Roofing Techniques Through the Years


old cottage and roof

In today’s technological world, roofing comes in all shapes and sizes. No matter how you want your roof made or what you want it to look like, there is always a way to do it. But how did we get to this point? Much of what is done today by roofers can be traced back to centuries of trial and error. People and civilizations have always needed roofs, and therefore, have experimented with how they are made.

To help the casual roofer understand how the industry has arrived to where it is today, below is a timeline of roofing techniques used throughout the ages:

5,000–3,000 B.C.

Historically, China has been a frontrunner in architectural design and has frequently implemented advanced techniques to their buildings. Though the exact time frame is unknown, the Chinese were the first recorded civilization to use clay tiles when roofing, implementing this idea several thousand years ago. To illustrate the impressive nature of this breakthrough’s timing, tile roofing did not become a common practice in Europe until the Roman Empire and Ancient Greek civilizations starting using them thousands of years later.

735 A.D.

Throughout the centuries, tropical areas around the equator used thatch as the primary covering for their homes. Because of its accessibility and economical advantages, thatch become widely used not only in tropical locations, such as Fiji and Hawaii, but also in places where sugarcane was readily available, such as British-owned African countries like Kenya. During this time, Britain also began using thatch as a cheap roofing alternative.


After years of problematic roofing hazards, including fires and frequent water damage, King John of England discouraged citizens from using slate or wooden tiles by declaring clay as a “fire-proof” roofing material to help eliminate problems with combustible roof coverings.


In every civilization, metal was always the optimal roofing material; it was extremely durable and proved to be very moldable as well, usually able to bend into the necessary shape and/or size required for the roof. However, because metal has been fairly expensive until recent decades, the amount of metal used on roofs was very limited. It was usually only reserved for religious edifices or the extremely wealthy.

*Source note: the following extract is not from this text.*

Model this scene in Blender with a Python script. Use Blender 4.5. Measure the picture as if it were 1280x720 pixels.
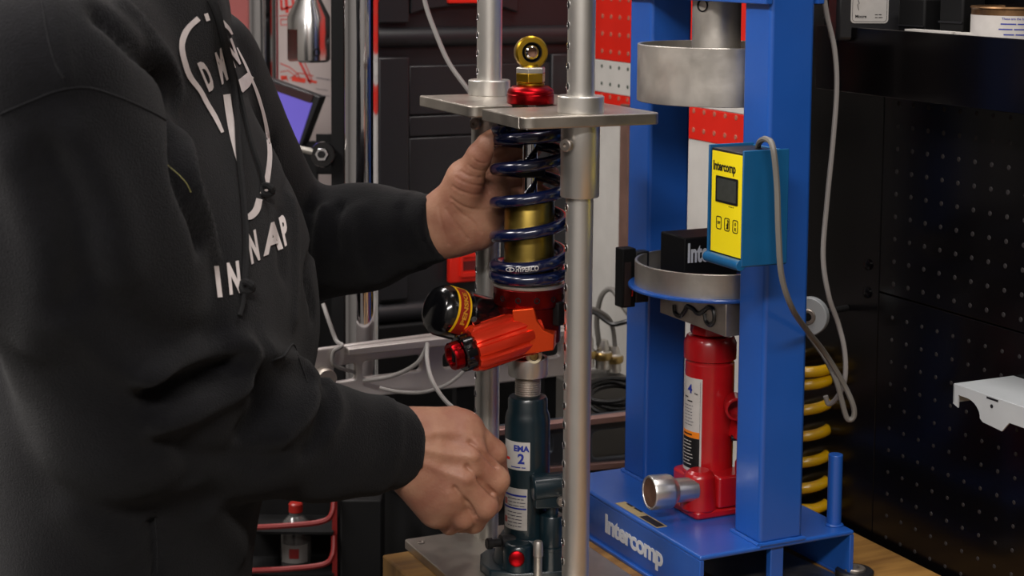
import bpy, bmesh, math, random
import numpy as np
from mathutils import Vector, Matrix, noise
from mathutils.bvhtree import BVHTree
random.seed(3)
for o in list(bpy.data.objects): bpy.data.objects.remove(o)
SC = bpy.context.scene
COL = SC.collection
PI = math.pi

# ------------------------------------------------------------------ camera
F = 2150.0
PITCH = math.radians(5.65); ROLL = math.radians(.45)
PY0 = -62 + F*math.tan(PITCH)
CAM = np.array([0, 0, 1.51])
def _rx(a): c, s = math.cos(a), math.sin(a); return np.array([[1, 0, 0], [0, c, -s], [0, s, c]])
def _rz(a): c, s = math.cos(a), math.sin(a); return np.array([[c, -s, 0], [s, c, 0], [0, 0, 1]])
RC = _rx(PI/2-PITCH) @ _rz(ROLL)
cd = bpy.data.cameras.new('camera'); cam = bpy.data.objects.new('camera', cd); COL.objects.link(cam)
cd.sensor_width = 36; cd.lens = F*36/1280; cd.shift_y = (PY0-360)/1280; cd.clip_start = .05
cam.matrix_world = Matrix.Translation(Vector(CAM)) @ Matrix(RC.tolist()).to_4x4()
cd.dof.use_dof = True; cd.dof.focus_distance = 1.62; cd.dof.aperture_fstop = 10
SC.camera = cam
def ray(x, y): return RC @ np.array([(x-640)/F, -(y-PY0)/F, -1])
def atY(x, y, Y): d = ray(x, y); return Vector(CAM+d*(Y/d[1]))
def atZ(x, y, Z): d = ray(x, y); return Vector(CAM+d*((Z-CAM[2])/d[2]))
def onP(x, y, P0, n):                      # pixel ray against the plane through P0 with normal n
    d = Vector(ray(x, y)); c = Vector(CAM); return c+d*((P0-c).dot(n)/d.dot(n))

# ------------------------------------------------------------------ world, lamps, exposure
SC.view_settings.view_transform = 'Standard'; SC.view_settings.look = 'None'
SC.view_settings.gamma = 1; SC.view_settings.use_curve_mapping = False
SC.view_settings.exposure = 1.6
w = bpy.data.worlds.new('world'); SC.world = w; w.use_nodes = True
w.node_tree.nodes['Background'].inputs[0].default_value = (.5, .52, .56, 1)
w.node_tree.nodes['Background'].inputs[1].default_value = .02
LAMPS = [(-1.4, 1.0, 2.70, .35, 1.6, 26), (.25, 1.55, 2.70, .25, .9, 5), (-.3, -.9, 2.70, 1.8, .35, 34), (-.75, 2.55, 2.70, .9, .25, 7)]

# ------------------------------------------------------------------ materials
def srgb(h):
    v = [int(h[i:i+2], 16)/255 for i in (0, 2, 4)]
    return tuple([(c/12.92 if c <= .04045 else ((c+.055)/1.055)**2.4) for c in v]+[1])
MATS = {}
def mat(name, col, rough=.5, metal=0, var=0., scale=30, bump=0., bscale=200, emit=0, coat=0, aniso=(1, 1, 1), sheen=0, sss=0, trans=0, spec=None, rvar=0., sat2=None):
    if name in MATS: return MATS[name]
    m = bpy.data.materials.new(name); MATS[name] = m; m.use_nodes = True
    nt = m.node_tree; b = nt.nodes['Principled BSDF']; c = srgb(col) if isinstance(col, str) else col
    b.inputs['Base Color'].default_value = c; b.inputs['Roughness'].default_value = rough; b.inputs['Metallic'].default_value = metal
    tc = nt.nodes.new('ShaderNodeTexCoord'); mp = nt.nodes.new('ShaderNodeMapping'); mp.inputs['Scale'].default_value = aniso
    nt.links.new(tc.outputs['Object'], mp.inputs[0])
    def nz(s, det=4):
        n = nt.nodes.new('ShaderNodeTexNoise'); n.inputs['Scale'].default_value = s; n.inputs['Detail'].default_value = det
        nt.links.new(mp.outputs[0], n.inputs[0]); return n
    if var:
        n = nz(scale); r = nt.nodes.new('ShaderNodeMix'); r.data_type = 'RGBA'
        c2 = srgb(sat2) if sat2 else tuple(list(x*(1-var) for x in c[:3])+[1])
        c1 = c if sat2 else tuple(list(min(1, x*(1+var)) for x in c[:3])+[1])
        cr = nt.nodes.new('ShaderNodeMapRange'); cr.inputs[1].default_value = .35; cr.inputs[2].default_value = .65
        nt.links.new(n.outputs[0], cr.inputs[0]); nt.links.new(cr.outputs[0], r.inputs[0])
        r.inputs[6].default_value = c1; r.inputs[7].default_value = c2
        nt.links.new(r.outputs[2], b.inputs['Base Color'])
    if rvar:
        n = nz(scale*1.7, 6); cr = nt.nodes.new('ShaderNodeMapRange'); cr.inputs[1].default_value = .3; cr.inputs[2].default_value = .7
        cr.inputs[3].default_value = max(.02, rough-rvar); cr.inputs[4].default_value = min(1, rough+rvar)
        nt.links.new(n.outputs[0], cr.inputs[0]); nt.links.new(cr.outputs[0], b.inputs['Roughness'])
    if bump:
        n = nz(bscale); bp = nt.nodes.new('ShaderNodeBump'); bp.inputs['Strength'].default_value = bump; bp.inputs['Distance'].default_value = .001
        nt.links.new(n.outputs[0], bp.inputs['Height']); nt.links.new(bp.outputs[0], b.inputs['Normal'])
    if emit: b.inputs['Emission Color'].default_value = c; b.inputs['Emission Strength'].default_value = emit
    if coat: b.inputs['Coat Weight'].default_value = coat; b.inputs['Coat Roughness'].default_value = .15
    if sheen: b.inputs['Sheen Weight'].default_value = sheen; b.inputs['Sheen Roughness'].default_value = .6
    if sss:
        b.inputs['Subsurface Weight'].default_value = sss; b.inputs['Subsurface Radius'].default_value = (1, .35, .2); b.inputs['Subsurface Scale'].default_value = .006
    if trans: b.inputs['Transmission Weight'].default_value = trans
    if spec is not None: b.inputs['Specular IOR Level'].default_value = spec
    return m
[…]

During this time period, however, copper emerged as an effective roofing alternative to metal. Copper has durable qualities and also seems to become more colorful and beautiful over time. Due to the endearment of copper’s colorful transformations over time, Zinc was also introduced as another beauty-efficient alternative to copper metals.

Early 1900s

Responsible for much of the Spanish-Mediterranean architecture made popular by baked clay in southern Europe, Europeans began using concrete as a cheap replacement for clay by painting the concrete tiles red. Because of concrete’s durability and resistance to all kinds of weather, this alternative rapidly began to spread throughout the mediterranean countries, becoming a particularly popular roofing option for chapels and other Christian buildings of worship.


Initially developed in the United States, asphalt shingles were created to improve roof durability and dual resistance toward both hot and cold climates. With a cellulose and/or fiberglass base, asphalt combined granulized ingredients such as oyster shells, clay and slate with sealed resins, and other adhesive coatings. These shingles were simple to manufacture, easy to install, and inexpensive to produce. The ingenuity of asphalt shingles quickly led to its widespread use in America, and remains a roofing standard for many homes throughout the world today.


Like everything, the roofing industry has been greatly impacted by technological and economical advancements. Within the last century, for example, engineers have pushed projects to the brink of gravitational defiance by constructing skyscrapers to provide efficient use of living and working space. Similarly, roofing techniques have come to reap many of the same benefits by increasing efficiency. With thousands of years to look back on and learn from, roofing materials are now available in countless elements and combinations.

Whether it’s slate, asphalt, concrete, or a combination of all of them, today’s roofing materials are available in all kinds of affordable options. Thanks to a long history of skill, hard work, and craftsmanship, you’ll almost certainly be able to find a roofing solution to any and all of your building and construction needs.